I don't even like RPG's much, but Undertale grabbed my attention with it's clever music at first (without spoiling it for myself), and then when I started it, I noticed it had a very original style to everything else and a surprisingly aggressive opening introduced by a different sort of characters. It does play with your expectations, and while the characters are very simple in their own way, they do feel more human than most human characters (including the main character).

It's the execution most people will never understand. So many people think that just because there is a lot to a character that they are surely a better character, but no, it's what you do with them and what they do with you, and something really special can be done in a very short time. Quality over quantity goes for everything you know.

Caramel Frappe:
Oh and because there's so much mystery around certain characters, the game is going to stay relevant for a even longer period of time.

Us rabid fanboys love discussing the crap out of hypothetical game theories.

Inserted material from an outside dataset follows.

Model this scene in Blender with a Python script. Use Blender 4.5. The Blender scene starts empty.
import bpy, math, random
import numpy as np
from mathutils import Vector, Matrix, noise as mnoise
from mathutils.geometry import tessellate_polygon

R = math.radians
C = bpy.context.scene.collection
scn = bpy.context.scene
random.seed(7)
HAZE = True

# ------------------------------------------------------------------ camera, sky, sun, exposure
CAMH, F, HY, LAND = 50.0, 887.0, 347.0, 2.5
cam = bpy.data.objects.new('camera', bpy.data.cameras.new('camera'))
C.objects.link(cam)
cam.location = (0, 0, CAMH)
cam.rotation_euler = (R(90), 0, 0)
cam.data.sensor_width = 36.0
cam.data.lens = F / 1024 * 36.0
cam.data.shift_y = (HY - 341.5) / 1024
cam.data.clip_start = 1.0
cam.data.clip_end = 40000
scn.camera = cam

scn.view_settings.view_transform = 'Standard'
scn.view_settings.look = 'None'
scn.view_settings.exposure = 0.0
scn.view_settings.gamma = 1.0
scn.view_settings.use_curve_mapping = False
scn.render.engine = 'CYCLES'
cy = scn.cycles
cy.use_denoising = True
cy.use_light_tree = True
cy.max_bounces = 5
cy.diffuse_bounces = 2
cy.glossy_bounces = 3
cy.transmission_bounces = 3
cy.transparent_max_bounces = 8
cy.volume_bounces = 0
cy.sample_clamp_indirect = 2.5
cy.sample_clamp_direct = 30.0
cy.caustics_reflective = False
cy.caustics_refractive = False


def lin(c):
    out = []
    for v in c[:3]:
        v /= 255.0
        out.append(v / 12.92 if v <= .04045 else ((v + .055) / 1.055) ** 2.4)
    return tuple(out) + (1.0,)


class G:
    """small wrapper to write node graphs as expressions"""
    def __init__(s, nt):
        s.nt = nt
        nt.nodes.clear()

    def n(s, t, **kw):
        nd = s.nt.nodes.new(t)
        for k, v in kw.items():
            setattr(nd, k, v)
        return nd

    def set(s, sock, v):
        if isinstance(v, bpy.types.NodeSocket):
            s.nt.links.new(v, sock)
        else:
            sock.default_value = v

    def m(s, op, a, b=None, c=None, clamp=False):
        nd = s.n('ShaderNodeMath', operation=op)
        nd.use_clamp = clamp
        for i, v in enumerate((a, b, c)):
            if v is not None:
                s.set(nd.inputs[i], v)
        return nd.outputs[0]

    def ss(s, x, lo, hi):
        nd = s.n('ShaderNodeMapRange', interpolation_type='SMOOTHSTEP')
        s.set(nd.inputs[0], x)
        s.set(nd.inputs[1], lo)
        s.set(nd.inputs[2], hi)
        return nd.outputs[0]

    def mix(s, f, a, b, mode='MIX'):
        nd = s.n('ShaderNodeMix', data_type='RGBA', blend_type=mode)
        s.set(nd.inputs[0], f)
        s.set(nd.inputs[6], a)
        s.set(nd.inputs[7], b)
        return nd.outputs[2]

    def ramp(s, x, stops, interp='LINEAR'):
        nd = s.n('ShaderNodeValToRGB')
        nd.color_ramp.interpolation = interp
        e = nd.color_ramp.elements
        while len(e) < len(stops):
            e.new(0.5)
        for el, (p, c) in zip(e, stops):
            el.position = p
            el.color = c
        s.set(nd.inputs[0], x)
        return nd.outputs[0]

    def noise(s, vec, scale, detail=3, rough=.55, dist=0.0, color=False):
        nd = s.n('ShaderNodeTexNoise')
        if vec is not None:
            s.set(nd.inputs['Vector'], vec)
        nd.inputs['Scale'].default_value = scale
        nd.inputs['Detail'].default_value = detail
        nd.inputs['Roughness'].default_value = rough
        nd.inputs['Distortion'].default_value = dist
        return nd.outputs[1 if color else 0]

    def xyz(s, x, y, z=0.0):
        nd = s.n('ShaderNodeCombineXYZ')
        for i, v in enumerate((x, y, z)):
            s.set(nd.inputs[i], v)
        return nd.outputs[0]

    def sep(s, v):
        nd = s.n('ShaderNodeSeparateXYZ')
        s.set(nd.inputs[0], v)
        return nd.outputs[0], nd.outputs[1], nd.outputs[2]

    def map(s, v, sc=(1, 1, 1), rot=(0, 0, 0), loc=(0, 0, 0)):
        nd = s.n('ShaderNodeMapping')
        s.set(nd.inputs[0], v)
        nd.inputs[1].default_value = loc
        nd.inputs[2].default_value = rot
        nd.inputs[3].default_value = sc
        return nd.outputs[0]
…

It's the same deal with games like Five Nights at Freddy's: they're not THAT fantastic, but the vague backstory seems to be what keeps people interested for longer.

loa:
Well here came this game that looked like another poopy rpgmaker game and some people humored it and gave it a try to discover that this is actually a pretty good game so they went to their friends and told them "hey that game is actually good" and that's how this whole undertale thing worked.

You probably spoiled it for yourself by not going into it with absolutely 0 expectations, trying to confirm some overblown description of this game being the second coming of christ that it is not.

Eh. I was hyped up for the game for years ever since I played the demo, and it absolutely delivered for me... but then again I was expecting endearing characters and the forth wall being torn to pieces, not necessarily fantastic gameplay or massive sweeping storylines. There's such thing as the wrong KIND of hype, you know, not just too much volume. If, er, that makes sense.